A former manager, Frederic Desnard, at a perfumery in Paris, France has been awarded $45,000 as compensation after he sued his old employer because ‘his job was so boring that it made him depressed and forced him to quit in 2015.’

In 2016, the bizarre court case made the news when Desnard sued French perfumery Interparfum for $400,000 after ‘making him work a boring job that at one point made him suffer an epileptic fit and left him feeling depressed.’

He also claimed that the company signed him off work for several months, and later used his prolonged absence as an excuse to fire him in 2014.

The 48-year-old, after four years of litigation won his case and got a compensation of $45,000.

A appeal court in Paris ruled that Desnard suffered from ‘bore out’, which is technically the opposite of burnout, where an employee is overworked.

The former manager’s lawyer claimed that the complete lack of stimulation at work had left the man feeling ‘destroyed’ and ‘ashamed’, even triggering an epileptic fit when he was driving.

Desnard in 2016 told AFP that;

I went into depression. I was ashamed to be paid to do nothing. The worse part of it was denying this suffering.

The man said he was asked to do nothing but menial tasks over the course of four years, an experience he described as ‘a descent into hell’.

These tasks allegedly involved setting up the CEO’s new tablet and letting a plumber into his boss’s home.

Interparfum defended itself by arguing that Desnard had not complained about his boring job and lack of stimulation during his four years at the company, but only after learning that he was going to be made redundant.

Although ‘bore out’ was not even a term recognized by French law when Desnard sued his former employer in 2014, the Paris Court of Appeal ruled that bore out is indeed a form of moral harassment.

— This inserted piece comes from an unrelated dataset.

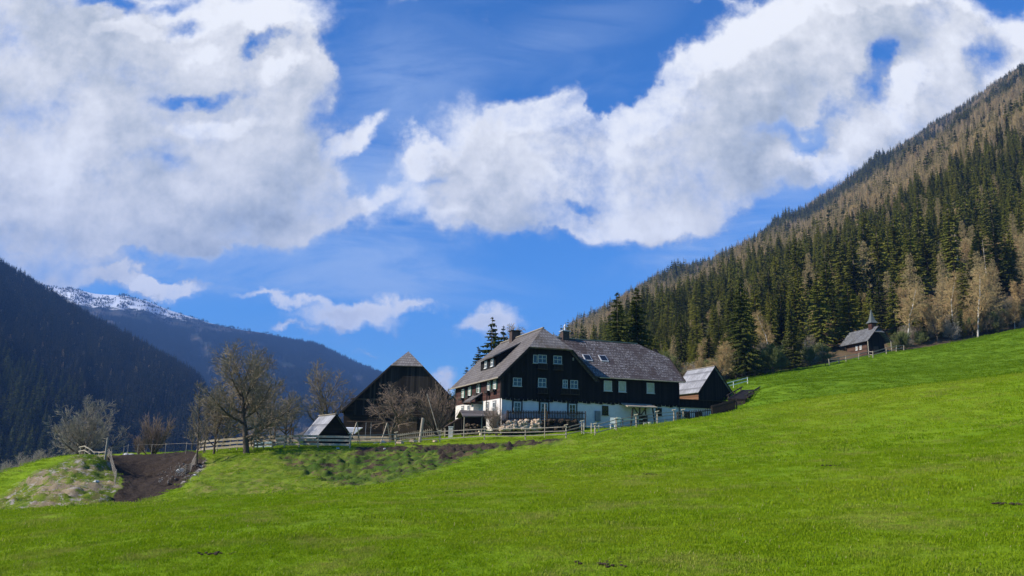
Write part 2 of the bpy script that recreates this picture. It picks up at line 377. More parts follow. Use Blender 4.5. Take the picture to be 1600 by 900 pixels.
# bank foot and plateau edge
for a in [(760,697,66),(700,716,59),(640,735,54),(560,755,50),(450,776,47),(380,788,46),(300,786,47)]: cp(*a)
for a in [(757,691,73),(687,694,74),(618,697,73.5),(546,698,72.5),(467,699,71.5),(402,703,70.5),(360,706,70),(322,708,69)]: cp(*a)
for a in [(821,691,71.8),(884,687,71),(930,682,70.5),(963,674,72),(994,667,74),(1027,662,75.5),(1053,659,77),(1110,652,79)]: cp(*a)
for a in [(620,690,80),(783,677,77.5),(600,691,92),(700,684,94),(716,662,94),(720,676,84),(500,698,80),(540,697,86),(1060,664,84),(950,670,80),(430,700,80),(1140,645,84),(1105,648,92)]: cp(*a)
# gully of bare earth and the mound left of it
for a in [(170,712,73),(240,711,74),(305,709,72),(200,745,64),(240,750,62),(190,785,53),(240,776,55),(290,745,60),(270,765,55)]: cp(*a)
for a in [(150,713,63),(105,722,61),(60,742,58),(20,765,55),(0,777,54),(100,797,47),(180,787,51),(40,800,45),(120,760,54)]: cp(*a)
for a in [(135,722,79),(90,735,80),(60,757,79),(0,792,77),(135,726,90),(40,775,86),(350,703,88),(425,699,97),(510,695,102),(238,715,84),(300,706,84),(1093,645,98)]: cp(*a)
cw(-72, 78, -14); cw(-72,100,-24)
CPn = np.array(CP, float)
def _tps(c):
    x = c[:, :2] / 50.; n = len(x)
    d2 = ((x[:, None] - x[None]) ** 2).sum(-1); K = .5 * d2 * np.log(d2 + 1e-12) + np.eye(n) * 4e-4
    A = np.zeros((n + 3, n + 3)); A[:n, :n] = K; A[:n, n] = 1; A[:n, n+1:] = x; A[n, :n] = 1; A[n+1:, :n] = x.T
    b = np.zeros(n + 3); b[:n] = c[:, 2]; return x, np.linalg.solve(A, b)
TX, TW = _tps(CPn)
def Hn(X, Y):
    X = np.asarray(X, float); Y = np.asarray(Y, float); sh = X.shape
    q = np.stack([X.ravel(), Y.ravel()], -1) / 50.; out = np.empty(len(q))
    for i in range(0, len(q), 20000):
        k = q[i:i+20000]; d2 = ((k[:, None] - TX[None]) ** 2).sum(-1)
        out[i:i+20000] = (.5 * d2 * np.log(d2 + 1e-12)) @ TW[:-3] + TW[-3] + k @ TW[-2:]
    return out.reshape(sh)
# forest edge (foot of the hillside) as azimuth -> depth, and skyline azimuth -> elevation
_e = [(300,175),(500,170),(700,165),(870,150),(1000,132),(1100,124),(1165,129),(1200,133),(1300,139),(1395,143.5),(1440,146),(1500,149),(1600,153),(1800,160),(2400,180)]
EU = np.array([uv_of(p, 560)[0] for p, _ in _e]); EY = np.array([y for _, y in _e], float)
_s = [(500,668,3600),(640,648,3500),(700,628,3400),(800,580,3200),(895,532,2900),(950,502,2700),(1000,474,2500),(1065,446,2300),(1130,414,2100),(1190,377,2000),(1250,343,1900),(1300,313,1850),(1350,281,1800),(1400,246,1700),(1450,212,1650),(1500,179,1600),(1550,144,1600),(1600,112,1550),(1800,10,1500),(2400,-300,1300)]
SU = np.array([uv_of(a, b)[0] for a, b, _ in _s]); ST = np.array([uv_of(a, b)[1] for a, b, _ in _s]); SY = np.array([c for *_, c in _s], float)
def hillz(U, Y):
    yf = np.interp(U, EU, EY); tf = Hn(U * yf, yf) / yf - .004
    yc = np.interp(U, SU, SY); tcr = np.interp(U, SU, ST)
    k = (1 - yf / Y) / (1 - yf / yc)
    t = tf + (tcr - tf) * k
    w = np.clip((Y - yf) / 300, 0, 1) * np.clip((yc - Y) / (yc * .35), 0, 1)
    lx = np.log(Y / 100.)
    rel = fbm(U * 9 + lx * 2.2, lx * 4 - U * 6, 5, 4) * .030 + fbm(U * 30 + lx * 5, lx * 9 - U * 12, 9, 3) * .010
    return (t + w * rel) * Y + fbm(U * Y / 12, Y / 12, 3, 3) * .8 * np.clip((Y - yf) / 20, 0, 1)
# surface classes ---------------------------------------------------
def inpoly(px, py, poly):
    r = np.zeros(px.shape, bool); n = len(poly)
    for i in range(n):
        x0, y0 = poly[i]; x1, y1 = poly[(i+1) % n]
        c = ((y0 > py) != (y1 > py)) & (px < (x1 - x0) * (py - y0) / (y1 - y0 + 1e-9) + x0); r ^= c
    return r
SOIL = [(166,708),(312,704),(318,716),(300,742),(262,770),(214,790),(176,782),(196,752),(176,728)]
BANK = [(300,740),(330,712),(400,706),(470,702),(560,700),(700,694),(800,690),(900,688),(902,694),(800,700),(740,708),(690,722),(620,742),(540,765),(450,782),(330,785),(280,780)]
ERODE = [(430,712),(540,704),(640,699),(740,696),(870,690),(890,694),(780,702),(725,720),(690,735),(620,752),(550,760),(480,745)]
MOUND = [(-40,800),(20,762),(60,738),(105,718),(150,708),(172,712),(188,745),(184,782),(110,800)]
SCREE = [(262,745),(296,722),(322,716),(322,728),(278,764),(262,762)]
CUT = [(548,701),(620,697),(700,694),(770,693),(840,689),(880,687),(882,689),(850,694),(790,700),(735,703),(715,716),(690,716),(680,704),(620,704),(560,706)]
def softmask(px, py, poly, r):
    m = np.zeros(px.shape)
    for (a, b) in ((0,0),(r,0),(-r,0),(0,r*.5),(0,-r*.5),(r*.7,r*.35),(-r*.7,-r*.35),(r*.7,-r*.35),(-r*.7,r*.35)): m += inpoly(px + a, py + b, poly)
    return m / 9
def ground_fields(X, Y):
    Z = Hn(X, Y)
    rr = np.hypot(X, Y + 15)
    far = sstep(200, 420, rr); Z = Z * (1 - far) + (-95 - 50 * sstep(400, 1500, rr)) * far
    px, py = project(X, np.maximum(Y, 1), Z)
    near = (Y > 40) & (Y < 80)
    jx = fbm(X * .8, Y * .8, 31, 3) * 9; jy = fbm(X * .8, Y * .8, 37, 3) * 4
    f = lambda poly, r=8: np.where(near, softmask(px + jx, py + jy, poly, r), 0)
    soil, bank, mound, erode, scree = f(SOIL, 5), f(BANK), f(MOUND), f(ERODE, 6), f(SCREE, 5)
    cut = f(CUT, 3); soil = np.maximum(soil, cut * (.35 + .9 * vnoise(X * 1.3, Y * 1.3, 12)) * .8)
    return Z, soil, bank, mound, erode, scree
def ground_height(X, Y):
    X = np.asarray(X, float); Y = np.asarray(Y, float)
    Z, soil, bank, mound, erode, scree = ground_fields(X, Y)
    # terracettes and clods
    n1 = fbm(X * .28 + Y * .2, Y * 1.1 + Z * 3.2, 3, 4); n2 = fbm(X * 2.2, Y * 2.2, 8, 3)
    Z = Z + bank * (n1 * .34 + n2 * .16) + erode * (np.abs(n1) * -.55 + n2 * .24) + mound * (n1 * .50 + n2 * .22) + soil * (n2 * .12 + fbm(X * 5, Y * 5, 4, 2) * .06) + scree * (n2 * .3)
    Z = Z + fbm(X * .10, Y * .10, 77, 4) * .10 * sstep(8, 30, Y) + fbm(X * .9, Y * .9, 78, 3) * .035
    U = X / np.maximum(Y, 1); yf = np.interp(U, EU, EY)
    out = (Y > yf + 1) & (U > EU[0]) & (Y > 20)
    if out.any():
        hz = hillz(np.where(out, U, .3), np.where(out, Y, 200)) - .6 - .02 * (Y - yf)
        Z = np.where(out, np.minimum(Z, hz), Z)
    return Z, soil, bank, mound, erode, scree
def H(x, y):
    if y > 20 and x / y > EU[0] and y > np.interp(x / y, EU, EY) + 1: return float(hillz(np.array(x / y), np.array(float(y))))
    return float(ground_height(np.array([x]), np.array([y]))[0][0])
def stand(px, Y, dz=0.0):
    X = (px - 800) / FPX * Y
    for _ in range(4):
        z = H(X, Y); q, _y = project(X, Y, z); X += (px - q) / FPX * Y
    return Vector((X, Y, H(X, Y) + dz))

def grid_mesh(X, Y, Z, name, mat_, attrs=None):
    r, c = X.shape; me = bpy.data.meshes.new(name)
    co = np.stack([X, Y, Z], -1).reshape(-1, 3).astype(np.float32)
    i = np.arange(r * c).reshape(r, c)
    q = np.stack([i[:-1, :-1], i[:-1, 1:], i[1:, 1:], i[1:, :-1]], -1).reshape(-1, 4).astype(np.int32)
    me.vertices.add(len(co)); me.vertices.foreach_set('co', co.ravel())
    me.loops.add(q.size); me.loops.foreach_set('vertex_index', q.ravel())
    me.polygons.add(len(q)); me.polygons.foreach_set('loop_start', np.arange(len(q), dtype=np.int32) * 4)
    me.polygons.foreach_set('use_smooth', np.ones(len(q), bool))
    me.update(calc_edges=True)
    for k, a in (attrs or {}).items():
        at = me.attributes.new(k, 'FLOAT', 'POINT'); at.data.foreach_set('value', a.ravel().astype(np.float32))
    me.materials.append(mat_); return link(name, me)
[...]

The court however did not order Interparfum to pay its former manager $400,000 as he had originally requested, instead opting for little over 10 percent of that as compensation.

What was originally considered a joke among law experts has now become the first of its kind verdict in France.

As it is seen as first of its kind, it will likely be cited as a precedent in future cases, which means, suing employers for lack of work or boredom may actually become allowed.